Klaim semacam ini mengingatkan kita pada Fir’aun, yang mengatakan dalam QS. An-Nazi’at: 24:
“Akulah Tuhanmu yang paling tinggi!”
Ucapan ini menjadi bukti bahwa ada ajaran dalam tarekat tertentu yang menyamakan manusia dengan Tuhan, suatu bentuk kesesatan yang nyata.
*Kitab Al-Wariqot: Klaim Mengatur Alam Semesta*
Dalam Kitab Al-Wariqot Min Manaqibi Sayidina Syeikh Al-Fakhr Abi Bakar bin Salim halaman 303, terdapat klaim lain yang tidak kalah berbahaya:
“Allah telah menganugerahkan kepadaku kekuasaan untuk mengatur segala yang ada di alam semesta, baik kehidupan maupun kematian. Lalu Allah berfirman kepadaku: ‘Wahai hamba-Ku, sesungguhnya kerajaan-Ku adalah kerajaanmu juga, maka aturlah sesukamu.'”
Pernyataan ini sangat berbahaya karena mengandung unsur kesyirikan. Hanya Allah SWT yang berhak mengatur kehidupan dan kematian makhluk-Nya. Tidak ada manusia, termasuk Nabi Muhammad SAW sekalipun, yang diberi otoritas untuk mengatur alam semesta. Jika seseorang mengklaim memiliki kekuasaan seperti itu, maka ia telah melampaui batas dan menuhankan dirinya sendiri!
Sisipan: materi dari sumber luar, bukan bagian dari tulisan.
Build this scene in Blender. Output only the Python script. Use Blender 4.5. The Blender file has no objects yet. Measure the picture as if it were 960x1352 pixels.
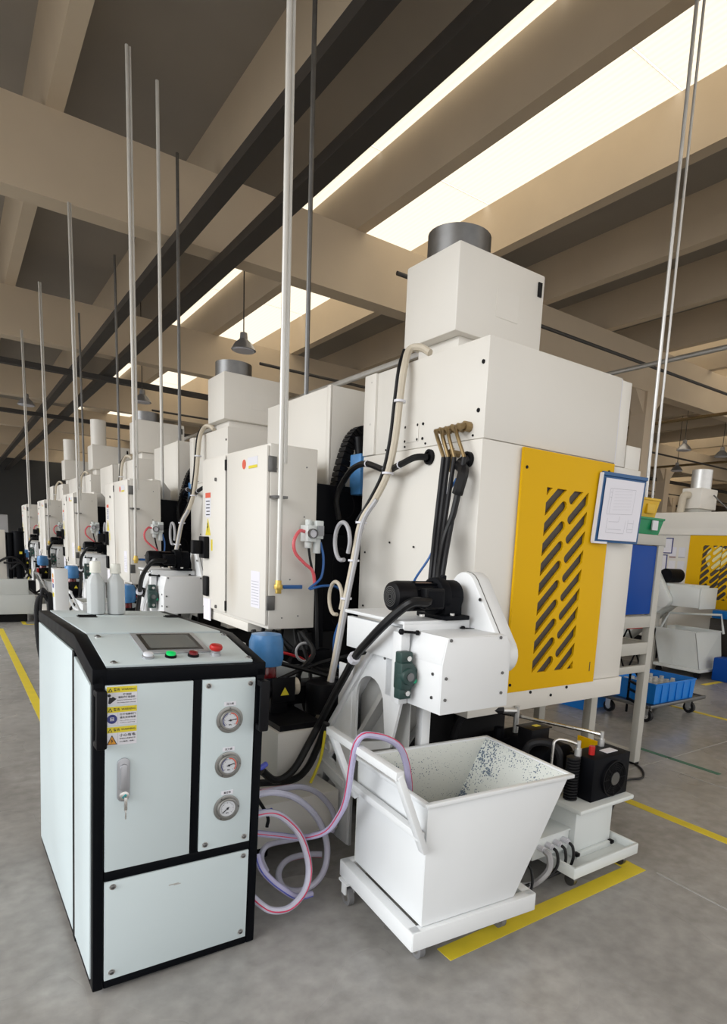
import bpy, bmesh, math, random
from mathutils import Vector as V, Matrix
RND = random.Random(11)
PI = math.pi
SC = bpy.context.scene
COL = SC.collection

# ------------------------------------------------------------------ camera
# x runs across the machine row, y along it, z up; metres
F, YAW, PITCH, ROLL, CX, CY, CAMH = 817.096, .637040501, -.161999220, -.0505726178, 538.167, 855.451, 1.6
fwd = V((math.sin(YAW)*math.cos(PITCH), math.cos(YAW)*math.cos(PITCH), math.sin(PITCH)))
rgt = V((math.cos(YAW), -math.sin(YAW), 0)); dwn = fwd.cross(rgt)
r2 = math.cos(ROLL)*rgt + math.sin(ROLL)*dwn; d2 = -math.sin(ROLL)*rgt + math.cos(ROLL)*dwn
cd = bpy.data.cameras.new('camera'); cam = bpy.data.objects.new('camera', cd); COL.objects.link(cam)
cam.matrix_world = Matrix(((r2.x, -d2.x, -fwd.x, 0), (r2.y, -d2.y, -fwd.y, 0), (r2.z, -d2.z, -fwd.z, CAMH), (0, 0, 0, 1)))
cd.sensor_fit = 'HORIZONTAL'; cd.sensor_width = 36; cd.lens = 36*F/960
cd.shift_x = (480-CX)/960; cd.shift_y = (CY-676)/960; cd.clip_end = 300
SC.camera = cam
# ------------------------------------------------------------------ light
SC.view_settings.view_transform = 'Standard'; SC.view_settings.look = 'None'
SC.view_settings.exposure = 0.0; SC.view_settings.gamma = 1.0
w = bpy.data.worlds.new('world'); SC.world = w; w.use_nodes = True
bg = w.node_tree.nodes['Background']; bg.inputs[0].default_value = (1, .985, .965, 1); bg.inputs[1].default_value = 1.35
sd = bpy.data.lights.new('daylight', 'SUN'); sd.energy = 3.75; sd.angle = math.radians(50); sd.color = (.95, .98, 1)
so = bpy.data.objects.new('daylight', sd); COL.objects.link(so)
so.rotation_euler = V((.92, .05, -.50)).to_track_quat('-Z', 'Y').to_euler()

# ------------------------------------------------------------------ helpers
def ray(px, py):
    return r2*((px-CX)/F) + d2*((py-CY)/F) + fwd
def FX(px, py, x): d = ray(px, py); return V((0, 0, CAMH)) + d*(x/d.x)
def FY(px, py, y): d = ray(px, py); return V((0, 0, CAMH)) + d*(y/d.y)
def FZ(px, py, z): d = ray(px, py); return V((0, 0, CAMH)) + d*((z-CAMH)/d.z)

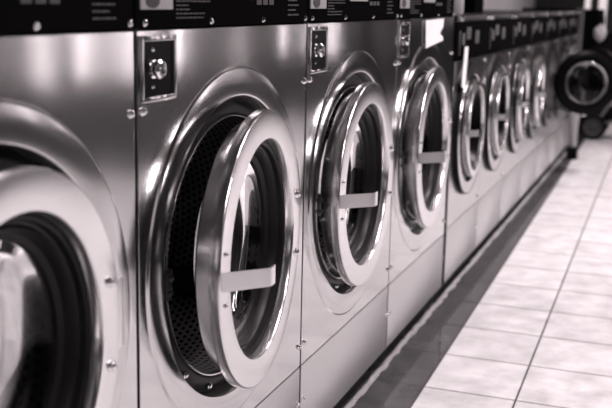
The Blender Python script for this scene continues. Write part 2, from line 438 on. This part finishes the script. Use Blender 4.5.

Dalam Islam, tidak ada wali, kyai, atau habib yang bisa mengatur hidup dan mati seseorang. Allah SWT telah menegaskan dalam QS. Al-A’raf: 54:
“Sesungguhnya Tuhanmu adalah Allah yang menciptakan langit dan bumi dalam enam masa, lalu Dia bersemayam di atas Arsy. Dia menutupi malam dengan siang yang mengikutinya dengan cepat, dan (diciptakan-Nya pula) matahari, bulan, dan bintang-bintang (masing-masing) tunduk kepada perintah-Nya. Ingatlah, hanya milik-Nya penciptaan dan urusan (makhluk).”
*Bahaya Pemikiran Menyesatkan*
Dari berbagai kutipan kitab di atas, terdapat indikasi kuat bahwa ajaran yang berkembang dalam kalangan Ba’alawi mengandung unsur ghuluw (berlebihan), hulul (penyatuan dengan Tuhan), dan syirik (penyekutuan Allah).
Umat Islam harus berhati-hati dengan ajaran yang mengarah pada pengultusan individu hingga mencapai derajat yang menyamai sifat-sifat ketuhanan. Islam adalah agama tauhid, bukan ajaran mistik yang mengaburkan batas antara manusia dan Tuhan.
Mari kembali kepada ajaran Islam yang lurus: bertauhid hanya kepada Allah SWT, dan meneladani Nabi Muhammad SAW tanpa berlebihan dalam memuliakan manusia.